My life is starting to make sense and feel like my own again. These days, I am able to do simple errand like grocery shopping without a screaming child in tow. I spend more time on my writing, I connect with my husband more, and I feel more like the woman I was before my children were born. It’s lovely.

And yet, I still wonder what it might be like if I had more children. I see those posts from large families. The kids are often a bit disheveled, looking in different directions, as you try to get a decent picture. I see the chaos and the work, but I also see the love. Maybe it’s social media and the pressure to show a curated view of reality but, to me, those families look happy. And not superficially staged happy, but the deep happiness that comes from sharing your life with others.

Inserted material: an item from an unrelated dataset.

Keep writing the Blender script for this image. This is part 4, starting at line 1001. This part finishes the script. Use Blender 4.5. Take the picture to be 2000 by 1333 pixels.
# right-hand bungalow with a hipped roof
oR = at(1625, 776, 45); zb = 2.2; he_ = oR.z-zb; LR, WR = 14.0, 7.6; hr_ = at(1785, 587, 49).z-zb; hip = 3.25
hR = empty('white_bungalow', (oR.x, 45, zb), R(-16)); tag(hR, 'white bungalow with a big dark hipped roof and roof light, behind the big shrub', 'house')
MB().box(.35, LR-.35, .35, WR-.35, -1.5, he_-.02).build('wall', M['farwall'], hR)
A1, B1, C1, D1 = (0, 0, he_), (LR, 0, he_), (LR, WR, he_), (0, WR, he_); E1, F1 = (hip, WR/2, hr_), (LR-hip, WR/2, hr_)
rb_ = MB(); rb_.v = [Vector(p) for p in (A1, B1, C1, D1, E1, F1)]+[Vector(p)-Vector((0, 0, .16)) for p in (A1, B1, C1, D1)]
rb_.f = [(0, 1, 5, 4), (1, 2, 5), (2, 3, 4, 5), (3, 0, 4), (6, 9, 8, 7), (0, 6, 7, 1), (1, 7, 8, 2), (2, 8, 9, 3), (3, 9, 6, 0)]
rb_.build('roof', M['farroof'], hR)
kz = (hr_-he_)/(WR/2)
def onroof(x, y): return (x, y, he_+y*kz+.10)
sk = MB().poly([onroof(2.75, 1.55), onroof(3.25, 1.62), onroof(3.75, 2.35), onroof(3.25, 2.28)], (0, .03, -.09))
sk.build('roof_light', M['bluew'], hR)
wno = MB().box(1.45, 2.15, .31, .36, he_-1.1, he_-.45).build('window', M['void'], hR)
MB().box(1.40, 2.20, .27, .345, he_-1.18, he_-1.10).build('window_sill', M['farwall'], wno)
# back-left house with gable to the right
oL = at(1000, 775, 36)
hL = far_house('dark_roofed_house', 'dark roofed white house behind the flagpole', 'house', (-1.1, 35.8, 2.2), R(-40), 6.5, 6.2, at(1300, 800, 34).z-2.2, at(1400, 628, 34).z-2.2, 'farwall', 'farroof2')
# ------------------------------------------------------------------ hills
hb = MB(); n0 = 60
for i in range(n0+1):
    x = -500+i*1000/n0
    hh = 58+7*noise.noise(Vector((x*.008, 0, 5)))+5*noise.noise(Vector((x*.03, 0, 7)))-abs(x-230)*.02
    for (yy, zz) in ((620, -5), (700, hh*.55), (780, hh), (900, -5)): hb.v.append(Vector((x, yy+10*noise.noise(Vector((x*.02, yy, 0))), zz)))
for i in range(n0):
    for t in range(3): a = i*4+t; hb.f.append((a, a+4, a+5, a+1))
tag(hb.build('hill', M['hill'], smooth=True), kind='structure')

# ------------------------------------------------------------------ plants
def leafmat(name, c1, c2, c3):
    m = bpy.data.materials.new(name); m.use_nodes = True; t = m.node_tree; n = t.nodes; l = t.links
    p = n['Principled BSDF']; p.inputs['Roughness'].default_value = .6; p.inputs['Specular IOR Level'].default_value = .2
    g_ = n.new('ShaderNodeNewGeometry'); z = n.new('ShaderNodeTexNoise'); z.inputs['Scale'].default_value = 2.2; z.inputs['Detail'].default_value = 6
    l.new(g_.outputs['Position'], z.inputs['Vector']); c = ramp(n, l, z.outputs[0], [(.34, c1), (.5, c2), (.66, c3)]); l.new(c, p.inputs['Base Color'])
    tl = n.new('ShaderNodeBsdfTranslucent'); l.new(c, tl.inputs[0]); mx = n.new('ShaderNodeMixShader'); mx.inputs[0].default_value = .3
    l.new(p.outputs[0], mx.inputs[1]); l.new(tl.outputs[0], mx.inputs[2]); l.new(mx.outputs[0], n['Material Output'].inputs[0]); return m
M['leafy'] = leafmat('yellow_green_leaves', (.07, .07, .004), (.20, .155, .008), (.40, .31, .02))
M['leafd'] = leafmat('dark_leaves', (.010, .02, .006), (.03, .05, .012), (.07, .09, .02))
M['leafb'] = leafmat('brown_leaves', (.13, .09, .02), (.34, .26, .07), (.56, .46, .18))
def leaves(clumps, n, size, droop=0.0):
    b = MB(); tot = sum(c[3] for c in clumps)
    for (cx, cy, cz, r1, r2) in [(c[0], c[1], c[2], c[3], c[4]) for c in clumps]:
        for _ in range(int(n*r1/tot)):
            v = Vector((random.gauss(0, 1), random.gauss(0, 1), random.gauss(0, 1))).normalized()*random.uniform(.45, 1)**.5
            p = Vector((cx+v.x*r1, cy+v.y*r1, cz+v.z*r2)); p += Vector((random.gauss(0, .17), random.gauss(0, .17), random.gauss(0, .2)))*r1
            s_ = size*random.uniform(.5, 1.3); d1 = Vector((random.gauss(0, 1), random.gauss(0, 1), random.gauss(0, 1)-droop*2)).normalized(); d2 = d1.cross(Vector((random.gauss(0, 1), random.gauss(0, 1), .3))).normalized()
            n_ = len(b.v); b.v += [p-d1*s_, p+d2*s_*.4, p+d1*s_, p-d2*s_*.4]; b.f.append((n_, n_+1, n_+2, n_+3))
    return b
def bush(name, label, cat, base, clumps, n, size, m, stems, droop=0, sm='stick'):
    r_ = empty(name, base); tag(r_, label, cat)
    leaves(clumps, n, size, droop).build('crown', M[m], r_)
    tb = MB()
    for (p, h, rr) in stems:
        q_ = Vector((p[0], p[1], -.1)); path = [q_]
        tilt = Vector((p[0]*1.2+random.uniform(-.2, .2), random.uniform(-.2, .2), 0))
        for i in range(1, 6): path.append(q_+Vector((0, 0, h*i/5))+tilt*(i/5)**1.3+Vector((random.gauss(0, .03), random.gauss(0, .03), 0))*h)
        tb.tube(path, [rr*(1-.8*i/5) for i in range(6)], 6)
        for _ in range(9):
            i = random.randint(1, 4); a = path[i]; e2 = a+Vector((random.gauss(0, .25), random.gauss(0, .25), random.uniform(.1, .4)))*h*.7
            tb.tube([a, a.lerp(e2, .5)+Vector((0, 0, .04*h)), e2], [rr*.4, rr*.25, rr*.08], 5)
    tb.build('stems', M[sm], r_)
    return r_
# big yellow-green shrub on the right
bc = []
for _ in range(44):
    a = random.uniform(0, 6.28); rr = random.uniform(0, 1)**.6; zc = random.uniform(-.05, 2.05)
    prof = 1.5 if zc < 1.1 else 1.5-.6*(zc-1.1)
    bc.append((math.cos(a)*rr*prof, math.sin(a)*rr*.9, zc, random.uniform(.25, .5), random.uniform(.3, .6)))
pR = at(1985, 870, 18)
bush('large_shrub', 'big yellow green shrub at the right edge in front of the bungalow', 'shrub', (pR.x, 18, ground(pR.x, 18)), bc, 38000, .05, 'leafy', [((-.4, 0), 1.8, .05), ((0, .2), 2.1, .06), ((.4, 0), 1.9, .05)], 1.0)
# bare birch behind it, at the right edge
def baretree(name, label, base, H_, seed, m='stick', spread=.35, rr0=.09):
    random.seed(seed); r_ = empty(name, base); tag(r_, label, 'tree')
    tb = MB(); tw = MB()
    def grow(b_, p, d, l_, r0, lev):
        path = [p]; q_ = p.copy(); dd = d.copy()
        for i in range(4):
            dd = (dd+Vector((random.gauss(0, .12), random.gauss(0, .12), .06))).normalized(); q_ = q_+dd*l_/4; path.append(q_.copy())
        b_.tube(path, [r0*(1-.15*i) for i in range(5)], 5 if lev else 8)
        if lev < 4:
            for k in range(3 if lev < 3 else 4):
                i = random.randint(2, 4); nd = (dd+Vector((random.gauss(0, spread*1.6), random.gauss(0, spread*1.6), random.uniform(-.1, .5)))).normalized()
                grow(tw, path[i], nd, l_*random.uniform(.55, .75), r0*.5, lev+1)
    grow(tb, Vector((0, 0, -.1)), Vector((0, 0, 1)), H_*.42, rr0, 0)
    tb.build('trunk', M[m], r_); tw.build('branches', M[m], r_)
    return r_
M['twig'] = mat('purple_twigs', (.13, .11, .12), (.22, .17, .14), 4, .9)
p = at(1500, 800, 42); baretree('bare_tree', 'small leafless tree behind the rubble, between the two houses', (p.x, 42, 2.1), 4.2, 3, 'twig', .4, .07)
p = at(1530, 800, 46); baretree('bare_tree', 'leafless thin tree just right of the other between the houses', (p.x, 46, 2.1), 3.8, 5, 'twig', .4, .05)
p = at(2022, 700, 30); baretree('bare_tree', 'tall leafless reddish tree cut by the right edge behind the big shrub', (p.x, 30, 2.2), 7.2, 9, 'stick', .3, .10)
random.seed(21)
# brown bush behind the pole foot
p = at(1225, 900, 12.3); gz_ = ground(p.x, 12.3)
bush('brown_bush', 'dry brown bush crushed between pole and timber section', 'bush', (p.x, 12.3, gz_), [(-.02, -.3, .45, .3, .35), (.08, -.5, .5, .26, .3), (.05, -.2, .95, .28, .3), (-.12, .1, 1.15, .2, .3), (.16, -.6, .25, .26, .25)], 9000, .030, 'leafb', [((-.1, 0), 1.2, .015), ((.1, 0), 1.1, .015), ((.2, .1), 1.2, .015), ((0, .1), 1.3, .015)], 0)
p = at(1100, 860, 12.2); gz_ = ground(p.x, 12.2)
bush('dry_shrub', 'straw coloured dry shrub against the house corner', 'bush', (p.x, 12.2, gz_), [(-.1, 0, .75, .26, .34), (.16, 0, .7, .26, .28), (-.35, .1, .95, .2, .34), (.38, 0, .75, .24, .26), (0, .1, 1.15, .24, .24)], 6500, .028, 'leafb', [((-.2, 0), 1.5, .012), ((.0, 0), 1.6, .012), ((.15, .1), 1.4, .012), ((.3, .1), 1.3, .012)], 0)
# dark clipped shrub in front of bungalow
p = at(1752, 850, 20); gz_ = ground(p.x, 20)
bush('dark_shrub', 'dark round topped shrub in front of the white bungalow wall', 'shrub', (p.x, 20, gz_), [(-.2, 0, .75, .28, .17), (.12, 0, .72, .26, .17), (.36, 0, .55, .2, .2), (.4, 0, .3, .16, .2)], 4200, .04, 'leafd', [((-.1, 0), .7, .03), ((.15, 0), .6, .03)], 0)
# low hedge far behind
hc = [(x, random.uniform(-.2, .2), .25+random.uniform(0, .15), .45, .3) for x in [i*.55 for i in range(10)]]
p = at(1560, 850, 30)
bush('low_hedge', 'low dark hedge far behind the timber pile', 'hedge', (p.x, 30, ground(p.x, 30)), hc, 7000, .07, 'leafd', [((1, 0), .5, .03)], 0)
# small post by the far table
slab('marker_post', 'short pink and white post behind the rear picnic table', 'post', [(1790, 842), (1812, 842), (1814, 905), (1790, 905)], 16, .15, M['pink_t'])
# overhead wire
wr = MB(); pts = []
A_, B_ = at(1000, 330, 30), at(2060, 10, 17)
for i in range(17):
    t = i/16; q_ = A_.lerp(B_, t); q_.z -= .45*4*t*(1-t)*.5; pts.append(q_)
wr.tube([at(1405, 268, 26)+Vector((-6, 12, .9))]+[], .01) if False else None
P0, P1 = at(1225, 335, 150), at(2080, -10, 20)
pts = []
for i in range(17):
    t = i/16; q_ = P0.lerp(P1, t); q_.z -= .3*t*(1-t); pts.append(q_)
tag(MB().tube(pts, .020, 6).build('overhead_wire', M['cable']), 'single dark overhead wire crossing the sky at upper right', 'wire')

Of course, I know the reality is large families struggle just like anyone else. There are financial concerns, navigating special needs, and hoping you do right as parents.

I also understand that television shows and social media don’t tell the whole story, and as a parent of two kids, I will never understand the struggles of large families. I don’t know what it is like to shop for a van on a budget. I don’t know what it’s like to have to divide my attention between multiple kids. I don’t know what it’s like to feed, clothe, and bathe children in a seemingly never-ending cycle. Just thinking of the sheer volume of laundry is enough to terrify me.

Yet, I know some choose that life and love it. And I can admire them for it, even if that life isn’t for me.